### [Instruction]
Find every line with the word "Blender" and report how many there are, without any other text.

### [Data lines]
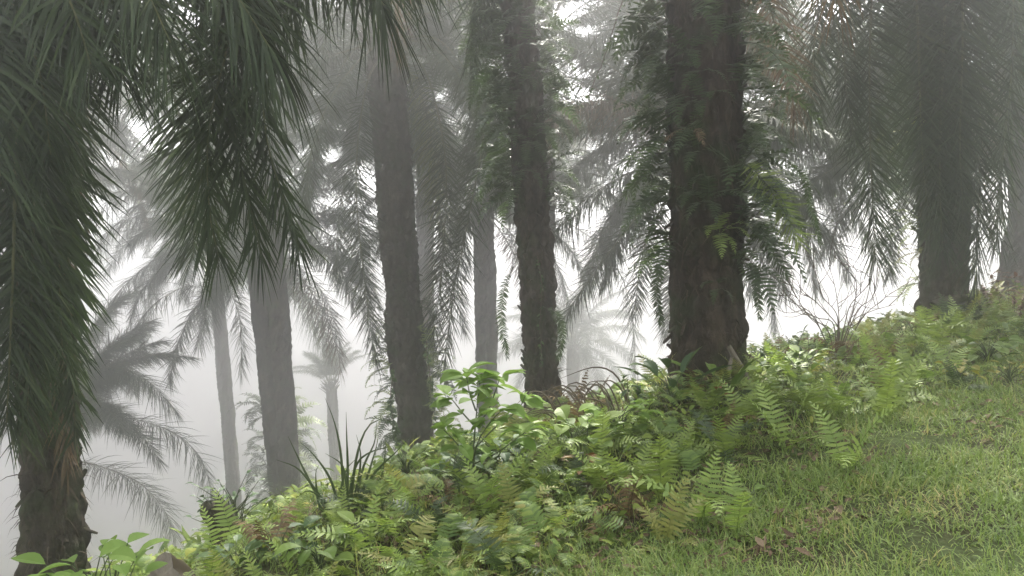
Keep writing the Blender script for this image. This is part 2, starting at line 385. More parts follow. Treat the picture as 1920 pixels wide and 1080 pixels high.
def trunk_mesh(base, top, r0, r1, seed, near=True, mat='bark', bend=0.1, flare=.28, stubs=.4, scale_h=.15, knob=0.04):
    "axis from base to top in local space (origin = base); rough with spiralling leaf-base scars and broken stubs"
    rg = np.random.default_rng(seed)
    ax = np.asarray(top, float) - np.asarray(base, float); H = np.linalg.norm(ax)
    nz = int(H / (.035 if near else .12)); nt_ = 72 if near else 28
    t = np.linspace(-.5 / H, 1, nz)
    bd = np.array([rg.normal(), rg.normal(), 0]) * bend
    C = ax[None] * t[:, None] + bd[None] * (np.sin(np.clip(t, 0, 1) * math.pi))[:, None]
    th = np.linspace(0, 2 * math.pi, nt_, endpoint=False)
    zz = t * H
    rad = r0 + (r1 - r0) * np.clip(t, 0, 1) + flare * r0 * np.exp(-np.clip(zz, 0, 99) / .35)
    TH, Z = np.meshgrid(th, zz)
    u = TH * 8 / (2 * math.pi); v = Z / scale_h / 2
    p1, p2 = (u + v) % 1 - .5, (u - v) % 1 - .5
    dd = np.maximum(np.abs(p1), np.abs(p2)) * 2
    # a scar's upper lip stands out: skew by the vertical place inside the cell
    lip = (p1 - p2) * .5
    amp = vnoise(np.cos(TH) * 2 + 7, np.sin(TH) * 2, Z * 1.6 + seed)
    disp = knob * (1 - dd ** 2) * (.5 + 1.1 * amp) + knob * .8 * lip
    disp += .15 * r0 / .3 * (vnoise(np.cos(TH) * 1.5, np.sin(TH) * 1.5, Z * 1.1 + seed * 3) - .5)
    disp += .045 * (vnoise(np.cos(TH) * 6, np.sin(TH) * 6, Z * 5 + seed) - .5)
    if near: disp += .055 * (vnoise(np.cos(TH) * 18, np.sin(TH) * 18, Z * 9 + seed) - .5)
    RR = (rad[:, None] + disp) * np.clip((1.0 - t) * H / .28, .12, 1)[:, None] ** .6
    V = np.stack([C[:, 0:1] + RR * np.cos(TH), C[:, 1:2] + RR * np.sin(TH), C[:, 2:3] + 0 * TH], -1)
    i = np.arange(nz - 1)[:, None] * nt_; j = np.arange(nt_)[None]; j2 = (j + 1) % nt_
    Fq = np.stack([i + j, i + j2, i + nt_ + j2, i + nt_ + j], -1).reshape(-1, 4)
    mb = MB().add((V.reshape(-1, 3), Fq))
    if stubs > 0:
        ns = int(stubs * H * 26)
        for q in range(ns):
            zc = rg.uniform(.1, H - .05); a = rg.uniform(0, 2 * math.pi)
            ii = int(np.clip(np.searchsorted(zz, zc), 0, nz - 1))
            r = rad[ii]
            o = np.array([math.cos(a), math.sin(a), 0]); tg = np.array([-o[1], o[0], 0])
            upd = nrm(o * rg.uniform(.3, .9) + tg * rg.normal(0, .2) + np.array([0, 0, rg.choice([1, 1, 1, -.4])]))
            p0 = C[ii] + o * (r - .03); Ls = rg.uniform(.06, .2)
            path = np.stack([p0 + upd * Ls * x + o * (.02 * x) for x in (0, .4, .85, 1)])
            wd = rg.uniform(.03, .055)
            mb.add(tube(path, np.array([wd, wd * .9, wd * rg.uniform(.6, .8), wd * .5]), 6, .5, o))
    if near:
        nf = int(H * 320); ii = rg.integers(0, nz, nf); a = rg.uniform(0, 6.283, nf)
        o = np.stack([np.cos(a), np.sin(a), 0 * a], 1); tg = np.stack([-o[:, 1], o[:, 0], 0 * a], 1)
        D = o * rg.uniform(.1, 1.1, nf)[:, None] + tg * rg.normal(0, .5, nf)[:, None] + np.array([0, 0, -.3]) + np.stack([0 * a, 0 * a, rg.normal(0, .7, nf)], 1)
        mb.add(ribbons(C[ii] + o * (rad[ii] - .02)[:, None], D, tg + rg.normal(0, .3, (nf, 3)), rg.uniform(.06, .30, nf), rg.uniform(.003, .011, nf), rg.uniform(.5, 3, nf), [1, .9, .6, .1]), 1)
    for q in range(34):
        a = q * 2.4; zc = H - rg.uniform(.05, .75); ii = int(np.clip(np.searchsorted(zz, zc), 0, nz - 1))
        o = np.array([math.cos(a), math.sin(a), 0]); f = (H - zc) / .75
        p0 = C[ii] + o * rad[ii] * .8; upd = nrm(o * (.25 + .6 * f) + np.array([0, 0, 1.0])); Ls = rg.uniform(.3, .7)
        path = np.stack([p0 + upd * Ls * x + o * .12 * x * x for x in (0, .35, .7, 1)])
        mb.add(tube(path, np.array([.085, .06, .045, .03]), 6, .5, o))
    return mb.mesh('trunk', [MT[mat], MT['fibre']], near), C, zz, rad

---

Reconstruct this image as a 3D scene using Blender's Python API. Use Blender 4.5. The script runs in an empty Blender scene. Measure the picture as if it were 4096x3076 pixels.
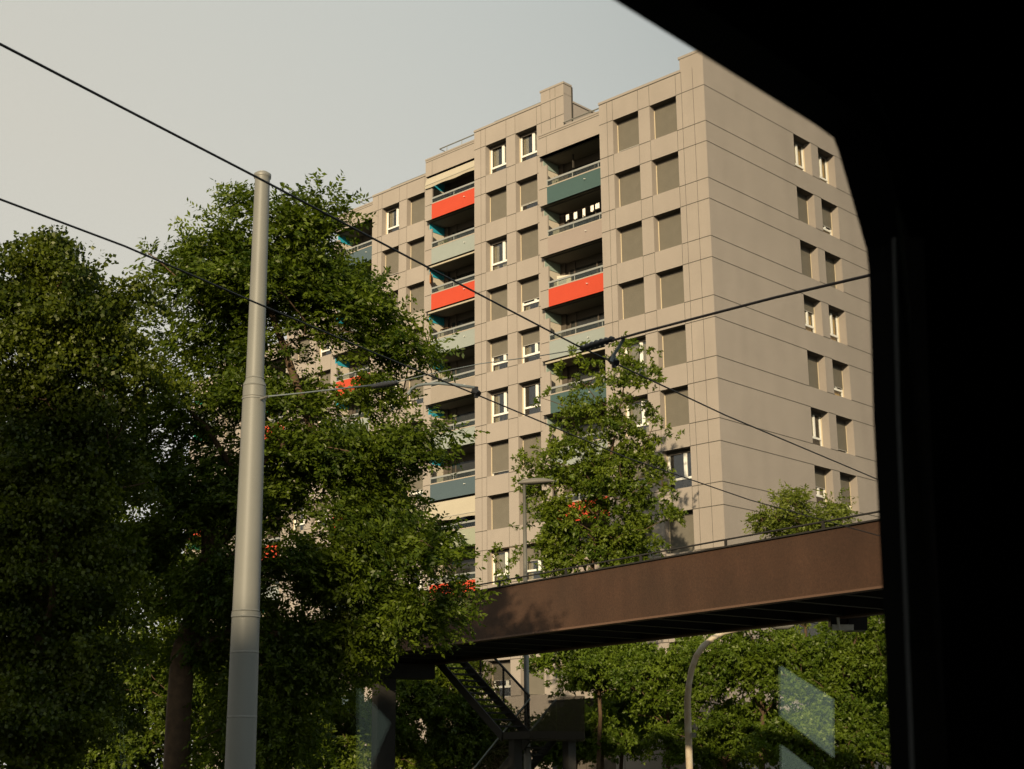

### [Answer to this exercise]
2